### Objective
Transcribe the material verbatim in full; the pictures do not belong in the copy.

### Dataset excerpt
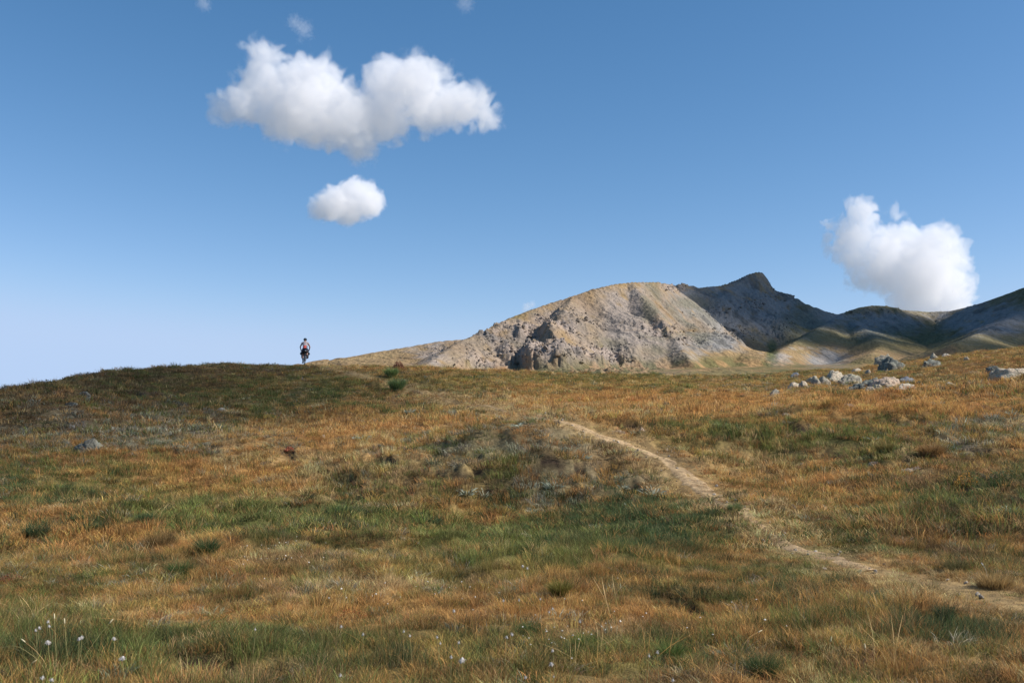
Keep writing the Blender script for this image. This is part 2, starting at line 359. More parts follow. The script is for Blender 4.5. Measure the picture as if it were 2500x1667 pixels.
def H_far(x, y, fine=True):
    sh = x.shape; x = x.ravel(); y = y.ravel()
    wx = 22 * fbm(x / 140, y / 140, 3, 211); wy = 22 * fbm(x / 140 + 7, y / 140, 3, 223)
    val = valley(x, y)
    z = val.copy(); crest = np.full(len(x), 1e9); sc = np.zeros(len(x)); zb = z.copy()
    for (P, s) in RP:
        m = np.full(len(x), -1e9); dn = np.full(len(x), 1e9)
        lo = P.min(0) - 500; hi = P.max(0) + 500
        sel = np.where((x > lo[0]) & (x < hi[0]) & (y > lo[1]) & (y < hi[1]))[0]
        if len(sel) == 0: continue
        xs = x[sel]; ys = y[sel]; ms = m[sel]; ds = dn[sel]; ss = np.zeros(len(sel)); Tn = np.gradient(P[:, :2], axis=0); Tn /= np.linalg.norm(Tn, axis=1)[:, None] + 1e-9; cum = np.r_[0, np.cumsum(np.linalg.norm(np.diff(P[:, :2], axis=0), axis=1))]
        for ip, p in enumerate(P):
            d = np.sqrt((xs - p[0]) ** 2 + (ys - p[1]) ** 2)
            k = np.clip(d / 60, 0, 1)
            dd = np.sqrt((xs + wx[sel] * k - p[0]) ** 2 + (ys + wy[sel] * k - p[1]) ** 2 + 9.0) - 3.0
            zz = p[2] - s * dd * (1.12 - 0.0007 * np.minimum(dd, 300))
            up_ = zz > ms; ss[up_] = cum[ip] + ((xs - p[0]) * Tn[ip, 0] + (ys - p[1]) * Tn[ip, 1])[up_]; ms = np.maximum(ms, zz); ds = np.minimum(ds, d)
        m[sel] = ms; dn[sel] = ds; sall = np.zeros(len(x)); sall[sel] = ss + p[0] * .3; won = m > zb; sc[won] = sall[won]; zb = np.maximum(zb, m)
        kk = 2.5 if s > .3 else 4.0                    # smooth union
        h = np.clip(0.5 + 0.5 * (m - z) / kk, 0, 1); z = z * (1 - h) + m * h + kk * h * (1 - h) * 0.6
        crest = np.minimum(crest, dn)
    rel = np.clip((z - val) / 40, 0, 1); off = smooth(2, 35, crest)
    if fine:
        global GUL
        warp = 9 * fbm(x / 60, y / 60, 2, 299); GUL = ridged((sc + warp) / 24, crest / 170, 4, 297, gain=.5)
        z = z - rel * off * (5.5 * (GUL - .35))
        r1 = ridged(x / 95, y / 150, 4, 301) - 0.4
        z = z + rel * off * ((3.2 + 3.5 * smooth(1250, 1400, y)) * r1 + 1.3 * fbm(x / 38, y / 38, 4, 311))
        z = z + rel * (0.25 + .75 * off) * (0.9 * fbm(x / 11, y / 11, 3, 321))
        u, v = pix_of(x, y, z)
        crag = crag_mask(u, v, x, y)
        cr = ridged(x / 26 + 0.3 * z / 26, y / 20, 5, 331, gain=0.62) - 0.45
        z = z + crag * 7.0 * cr
        cl = np.clip(.45 + 1.2 * fbm(x / 34, y / 90, 2, 371), 0, 1.15) * smooth(1090, 1190, u) * smooth(1575, 1545, u) * near_y(y)
        rib = ridged(x / 8.0, y / 70, 3, 381) * 9 + 5 * fbm(x / 22, y / 60, 2, 391)
        z = z + 13.0 * cl * smooth(899, 886, v + rib) * (1 - smooth(872, 835, v)) 
        cl2 = np.clip(.2 + 1.4 * fbm(x / 24 + 5, y / 60, 2, 372), 0, 1) * smooth(1180, 1230, u) * smooth(1440, 1400, u) * near_y(y)
        z = z + 9.0 * cl2 * smooth(832, 822, v + rib) * (1 - smooth(812, 785, v))
        blk = np.abs(perlin(x / 7.0, (y + z) / 7.0, 341)); z = z + crag * 3.2 * (0.5 - blk) + rel * 0.3 * fbm(x / 3.6, y / 3.6, 2, 351)
        return z.reshape(sh), crag.reshape(sh), rel.reshape(sh), crest.reshape(sh)
    return z.reshape(sh)
def near_y(y): return smooth(560, 600, y) * smooth(1150, 1050, y)
def crag_mask(u, v, x, y):
    n = fbm(x / 30, y / 30, 3, 361) * 0.5
    e = lambda pu, pv, ru, rv: np.clip(1.25 - np.sqrt(((u - pu) / ru) ** 2 + ((v - pv) / rv) ** 2) + n, 0, 1)
    m = np.zeros_like(u)
    for q in [(1330,870,230,45),(1480,880,110,50),(1190,890,90,22),(1380,790,90,45),(1250,820,120,38),(1620,810,60,25),(1680,830,60,14),(1650,700,40,12),(1885,700,26,26),(1930,725,60,12),
              (1760,760,60,18),(1840,740,50,16),(1790,810,60,30),(1900,800,50,30),(2130,760,60,12)]:
        m = np.maximum(m, e(*q))
    near = smooth(420, 520, y)
    return np.clip(m, 0, 1) * near

faz = np.r_[np.radians(np.linspace(-75, -14, 60)[:-1]), np.radians(np.linspace(-14, 31, 1020)), np.radians(np.linspace(31, 75, 60)[1:])]
frr = np.r_[np.linspace(322, 520, 60)[:-1], np.linspace(520, 1250, 400)[:-1], np.linspace(1250, 1900, 150)[:-1], np.exp(np.linspace(math.log(1900), math.log(9000), 30))]
fx, fy, fidx = polar_grid(faz, frr)
fz, fcrag, frel, fcrest = H_far(fx, fy)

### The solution
Keep writing the Blender script for this image. This is part 2, starting at line 359. More parts follow. The script is for Blender 4.5. Measure the picture as if it were 2500x1667 pixels.
def H_far(x, y, fine=True):
    sh = x.shape; x = x.ravel(); y = y.ravel()
    wx = 22 * fbm(x / 140, y / 140, 3, 211); wy = 22 * fbm(x / 140 + 7, y / 140, 3, 223)
    val = valley(x, y)
    z = val.copy(); crest = np.full(len(x), 1e9); sc = np.zeros(len(x)); zb = z.copy()
    for (P, s) in RP:
        m = np.full(len(x), -1e9); dn = np.full(len(x), 1e9)
        lo = P.min(0) - 500; hi = P.max(0) + 500
        sel = np.where((x > lo[0]) & (x < hi[0]) & (y > lo[1]) & (y < hi[1]))[0]
        if len(sel) == 0: continue
        xs = x[sel]; ys = y[sel]; ms = m[sel]; ds = dn[sel]; ss = np.zeros(len(sel)); Tn = np.gradient(P[:, :2], axis=0); Tn /= np.linalg.norm(Tn, axis=1)[:, None] + 1e-9; cum = np.r_[0, np.cumsum(np.linalg.norm(np.diff(P[:, :2], axis=0), axis=1))]
        for ip, p in enumerate(P):
            d = np.sqrt((xs - p[0]) ** 2 + (ys - p[1]) ** 2)
            k = np.clip(d / 60, 0, 1)
            dd = np.sqrt((xs + wx[sel] * k - p[0]) ** 2 + (ys + wy[sel] * k - p[1]) ** 2 + 9.0) - 3.0
            zz = p[2] - s * dd * (1.12 - 0.0007 * np.minimum(dd, 300))
            up_ = zz > ms; ss[up_] = cum[ip] + ((xs - p[0]) * Tn[ip, 0] + (ys - p[1]) * Tn[ip, 1])[up_]; ms = np.maximum(ms, zz); ds = np.minimum(ds, d)
        m[sel] = ms; dn[sel] = ds; sall = np.zeros(len(x)); sall[sel] = ss + p[0] * .3; won = m > zb; sc[won] = sall[won]; zb = np.maximum(zb, m)
        kk = 2.5 if s > .3 else 4.0                    # smooth union
        h = np.clip(0.5 + 0.5 * (m - z) / kk, 0, 1); z = z * (1 - h) + m * h + kk * h * (1 - h) * 0.6
        crest = np.minimum(crest, dn)
    rel = np.clip((z - val) / 40, 0, 1); off = smooth(2, 35, crest)
    if fine:
        global GUL
        warp = 9 * fbm(x / 60, y / 60, 2, 299); GUL = ridged((sc + warp) / 24, crest / 170, 4, 297, gain=.5)
        z = z - rel * off * (5.5 * (GUL - .35))
        r1 = ridged(x / 95, y / 150, 4, 301) - 0.4
        z = z + rel * off * ((3.2 + 3.5 * smooth(1250, 1400, y)) * r1 + 1.3 * fbm(x / 38, y / 38, 4, 311))
        z = z + rel * (0.25 + .75 * off) * (0.9 * fbm(x / 11, y / 11, 3, 321))
        u, v = pix_of(x, y, z)
        crag = crag_mask(u, v, x, y)
        cr = ridged(x / 26 + 0.3 * z / 26, y / 20, 5, 331, gain=0.62) - 0.45
        z = z + crag * 7.0 * cr
        cl = np.clip(.45 + 1.2 * fbm(x / 34, y / 90, 2, 371), 0, 1.15) * smooth(1090, 1190, u) * smooth(1575, 1545, u) * near_y(y)
        rib = ridged(x / 8.0, y / 70, 3, 381) * 9 + 5 * fbm(x / 22, y / 60, 2, 391)
        z = z + 13.0 * cl * smooth(899, 886, v + rib) * (1 - smooth(872, 835, v)) 
        cl2 = np.clip(.2 + 1.4 * fbm(x / 24 + 5, y / 60, 2, 372), 0, 1) * smooth(1180, 1230, u) * smooth(1440, 1400, u) * near_y(y)
        z = z + 9.0 * cl2 * smooth(832, 822, v + rib) * (1 - smooth(812, 785, v))
        blk = np.abs(perlin(x / 7.0, (y + z) / 7.0, 341)); z = z + crag * 3.2 * (0.5 - blk) + rel * 0.3 * fbm(x / 3.6, y / 3.6, 2, 351)
        return z.reshape(sh), crag.reshape(sh), rel.reshape(sh), crest.reshape(sh)
    return z.reshape(sh)
def near_y(y): return smooth(560, 600, y) * smooth(1150, 1050, y)
def crag_mask(u, v, x, y):
    n = fbm(x / 30, y / 30, 3, 361) * 0.5
    e = lambda pu, pv, ru, rv: np.clip(1.25 - np.sqrt(((u - pu) / ru) ** 2 + ((v - pv) / rv) ** 2) + n, 0, 1)
    m = np.zeros_like(u)
    for q in [(1330,870,230,45),(1480,880,110,50),(1190,890,90,22),(1380,790,90,45),(1250,820,120,38),(1620,810,60,25),(1680,830,60,14),(1650,700,40,12),(1885,700,26,26),(1930,725,60,12),
              (1760,760,60,18),(1840,740,50,16),(1790,810,60,30),(1900,800,50,30),(2130,760,60,12)]:
        m = np.maximum(m, e(*q))
    near = smooth(420, 520, y)
    return np.clip(m, 0, 1) * near

faz = np.r_[np.radians(np.linspace(-75, -14, 60)[:-1]), np.radians(np.linspace(-14, 31, 1020)), np.radians(np.linspace(31, 75, 60)[1:])]
frr = np.r_[np.linspace(322, 520, 60)[:-1], np.linspace(520, 1250, 400)[:-1], np.linspace(1250, 1900, 150)[:-1], np.exp(np.linspace(math.log(1900), math.log(9000), 30))]
fx, fy, fidx = polar_grid(faz, frr)
fz, fcrag, frel, fcrest = H_far(fx, fy)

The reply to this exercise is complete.